CNI scaling across hundreds or thousands of nodes could also be a good direction for future research. The problem is that this research would have to be heavily funded, as the investment to do such an evaluation would be measured in millions of euros or dollars, which is most commonly out of reach. But what could be performed is to use research like the one presented in our paper, scale it out to a decent number of nodes—ten, twenty- and then try to build models that represent the CNI scale-out behavior. This could be performed by feeding such scale-out data to an ML engine that could be trained to predict future performance levels for an arbitrary number of nodes.

That research direction can be further extended by correlating the performance data of Kubernetes CNIs with physical performance in terms of overhead. This can be used as a data source to train an ML engine to learn about any environment’s performance characteristics. ML/reinforcement learning could then be used to predict the performance characteristics of an environment with multiple workload types (virtual machines and containers), as several Kubernetes CNIs can be used as virtual machine network backends for KVM virtualization. This would also produce a relevant set of data that describes the CNI overhead in real-time, especially when backed by a database and, for example, Grafana, to have real-time insight into these metrics and their correlation. These processes can be used to predict and gain insight into the current infrastructure behavior and future environment design as we plan scale-out processes, as described in this paper’s “Introduction” section.

9. Conclusions

This article evaluates the performance and latency efficiency of Kubernetes container networking interfaces under different tuning profiles and tailored network configurations. The most prevalent container network interfaces, such as Antrea, Flannel, Cilium, and Calico, were assessed, emphasizing their advantages and disadvantages in managing bandwidth and latency-sensitive workloads. We employed an automated approach using Ansible to organize and conduct tests to evaluate various CNIs within Kubernetes clusters. The results demonstrate that choosing the suitable CNI according to specific workload demands is crucial for enhancing Kubernetes workload performance.

The evaluation results indicated significant TCP and UDP bandwidth variations and latency efficiency among the assessed CNIs. Antrea regularly demonstrated superior performance in TCP bandwidth for bigger packet sizes, but Flannel excelled in TCP latency, albeit still trailing behind physical network configurations. UDP performance patterns exhibited similarity, with Antrea surpassing other CNIs in bandwidth efficiency. Latency results showed considerable variation among profiles, and the kernel-tuned parameters employed with Calico markedly enhanced its performance in both TCP and UDP bandwidth assessments.

These findings highlight the necessity of choosing and calibrating CNIs according to unique workload demands, which is critical in high-performance computing environments. The automated methodology in these evaluations enables practical CNI assessments, providing a consistent, efficient, and less error-prone way of measuring network performance.
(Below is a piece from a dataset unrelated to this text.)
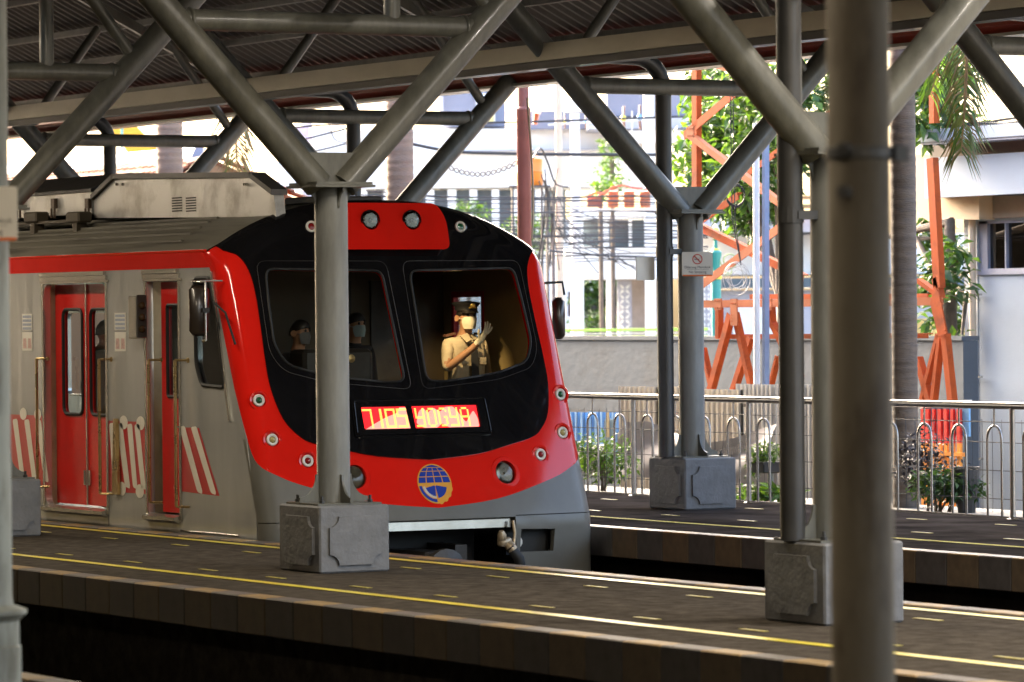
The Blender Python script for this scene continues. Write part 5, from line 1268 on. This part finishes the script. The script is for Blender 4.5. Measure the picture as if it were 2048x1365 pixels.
# ------------------------------------------------------------------ orange steel lattice
m_or = mat('orange steel paint', (0.30, 0.055, 0.012), .65, var=.2, scale=4, dirt=(.2, .04, .012), spec=.12); m_orl = mat('faded salmon steel', (0.32, 0.10, 0.045), .65, var=.15, scale=5, spec=.12)
Yo = 26.2
gt_ = thing('steel_lattice', 'orange riveted steel lattice tower with crossing braces behind the fence', 'lattice tower', (at(1460, 700, y=Yo).x, Yo, GZ))
def member(p, q, w, m, y=Yo, nm='brace', d=None):
    A, B_ = at(*p, y=y), at(*q, y=y); ax = (B_ - A); L = ax.length; ax.normalize(); n = Vector((0, 1, 0)); s = ax.cross(n).normalized(); hw = w / 2 / 165
    b = MB(); b.obox((A + B_) / 2, ax * L / 2, s * hw, n * .006); b.obox((A + B_) / 2 + s * (hw - .006) + n * (.006 + .03), ax * L / 2, s * .006, n * .0295)
    return build(nm, b, m, gt_)
member((1393, 110), (1393, 800), 17, m_or, nm='post')
member((1372, 275), (1475, 188), 16, m_or); member((1378, 272), (1600, 440), 12, m_orl, y=Yo - .05); member((1390, 455), (1480, 395), 14, m_or, y=Yo + .1)
member((1395, 455), (1610, 560), 14, m_or, y=Yo + .15); member((1398, 580), (1600, 432), 16, m_orl, y=Yo - .1); member((1380, 120), (1620, 185), 10, m_orl, y=Yo + .05)
member((1380, 612), (1890, 606), 14, m_orl, y=Yo - .14, nm='chord'); member((1504, 597), (1860, 596), 9, m_or, y=Yo - .02, nm='chord'); member((1436, 677), (1860, 675), 9, m_or, y=Yo + .2, nm='chord')
member((1438, 618), (1438, 680), 12, m_or, y=Yo + .12, nm='post'); member((1462, 632), (1420, 790), 15, m_or, y=Yo - .2); member((1470, 630), (1506, 790), 12, m_or, y=Yo - .16); member((1502, 678), (1462, 800), 13, m_or, y=Yo + .05); member((1406, 700), (1426, 790), 8, m_or, y=Yo + .1)
member((1540, 640), (1600, 760), 12, m_or, y=Yo); member((1556, 715), (1535, 800), 6, m_or, y=Yo + .1); member((1540, 618), (1542, 648), 18, m_or, y=Yo - .05, nm='post')
member((1710, 560), (1640, 700), 13, m_or, y=Yo + .1)
member((1500, 350), (1720, 190), 12, m_or, y=Yo + .3)
# gusset with rivets, lettering
c = at(1472, 628, y=Yo - .22); b = MB(); b.obox(c, (.07, 0, 0), (0, .008, 0), (0, 0, .15)); o = build('gusset_plate', b, m_orl, gt_)
b = MB()
for i in range(4): b.lathe(c + Vector((-.045 + .03 * i, -.008, .10)), (0, -1, 0), [(.008, 0), (.006, .006), (.001, .008)], 8)
for i in range(3): b.lathe(c + Vector((-.04, -.008, -.03 - .035 * i)), (0, -1, 0), [(.008, 0), (.006, .006), (.001, .008)], 8)
build('rivet', b, m_or, o)
v, f = text_mesh('A', .07); c = at(1544, 611, y=Yo - .152); b = MB(); b.add([c + Vector((1, 0, 0)) * p.x + ZV * p.y for p in v], f); build('painted_letter', b, m_dark, gt_)
for px, py in ((1385, 268), (1394, 452), (1396, 585), (1440, 612), (1540, 612)):
    b = MB(); c = at(px, py, y=Yo - .21); b.obox(c, (.075, 0, 0), (0, .007, 0), (0, 0, .065)); o = build('gusset_plate', b, m_orl, gt_)
    b = MB()
    for i in (-1, 0, 1):
        for k in (-1, 1): b.lathe(c + Vector((.05 * i, -.007, .04 * k)), (0, -1, 0), [(.009, 0), (.007, .006), (.001, .008)], 8)
    build('rivet', b, m_or, o)
# right leg of the lattice
P = [at(*p, y=Yo - .3) for p in ((1872, 575), (1882, 592), (1897, 670), (1880, 677), (1864, 610))]
b = MB(); b.prism(P, (0, .016, 0)); o = build('gusset_plate', b, m_or, gt_)
b = MB()
for k in range(5): b.lathe(at(1888 + 1.5 * k, 612 + 13 * k, y=Yo - .301), (0, -1, 0), [(.011, 0), (.008, .008), (.001, .010)], 8)
build('rivet', b, m_or, o)
for p, q, w in (((1872, 560), (1880, 600), 14), ((1890, 672), (1905, 815), 15), ((1882, 672), (1866, 815), 9), ((1878, 672), (1842, 815), 8), ((1836, 720), (1862, 815), 14), ((1838, 565), (1880, 595), 8), ((1864, 320), (1878, 580), 20), ((1866, 90), (1868, 250), 14)):
    member(p, q, w, m_or, y=Yo - .26)

# ------------------------------------------------------------------ street beyond the wall
def fbox(px0, px1, py0, py1, D, depth, mb=None, mi=0, z0=None):
    """a real box whose front face, square to the street, spans the given photo rectangle at view depth D"""
    A, B_ = at(px0, py1, D=D), at(px1, py0, D=D); mb = mb or MB(); w = (B_ - A).dot(RV); lo = A.z if z0 is None else z0
    c = A + RV * w / 2 + HV * depth / 2; c.z = (lo + B_.z) / 2
    return mb.obox(c, RV * w / 2, HV * depth / 2, ZV * (B_.z - lo) / 2, mi)
m_bw = mat('white street facade', (0.78, 0.78, 0.76), .8, var=.03, scale=.5); m_bg = mat('blue grey cladding', (0.20, 0.21, 0.27), .6, var=.06, scale=.5); m_bgl = mat('grey facade stone', (0.42, 0.42, 0.46), .7, var=.06); m_win = mat('street window glass', (0.10, 0.135, 0.16), .12, var=.25, scale=.6); m_ywl = mat('yellow blind', (.8, .62, .22), .7)
D1 = 104
wb = thing('street_building', 'long white two storey building with dark upper panels and window row across the street', 'building', (*at(1000, 690, D=D1).xy, GZ))
def P_(nm, rects, m, D, dep, par=wb, z0=None):
    b = MB()
    for r_ in rects: fbox(*r_, D, dep, b, 0, z0)
    return build(nm, b, m, par)
P_('wall', [(560, 1330, 258, 382)], m_bw, D1, 6); P_('wall', [(560, 1330, 440, 700)], m_bw, D1 + .6, 5, z0=GZ)
P_('cornice', [(880, 1330, 300, 306)], m_bgl, D1 - .35, .34)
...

The intricacy and time commitment associated with manual performance reviews underscore the significance of automation in this scenario. Automated procedures enable researchers and practitioners to systematically implement, evaluate systematically, and contrast various CNIs, resulting in more dependable and actionable insights into Kubernetes network performance.

Furthermore, this evaluation establishes a solid platform for future endeavors in Kubernetes-based HPC settings. The considerable overhead introduced by CNIs in Kubernetes-managed HPC workloads highlights the necessity for optimized data center design that accommodates these overheads while maintaining performance integrity. We provide significant data for predicting the performance of CNIs across various workload types, particularly in the context of scale-out operations for future infrastructure expansions.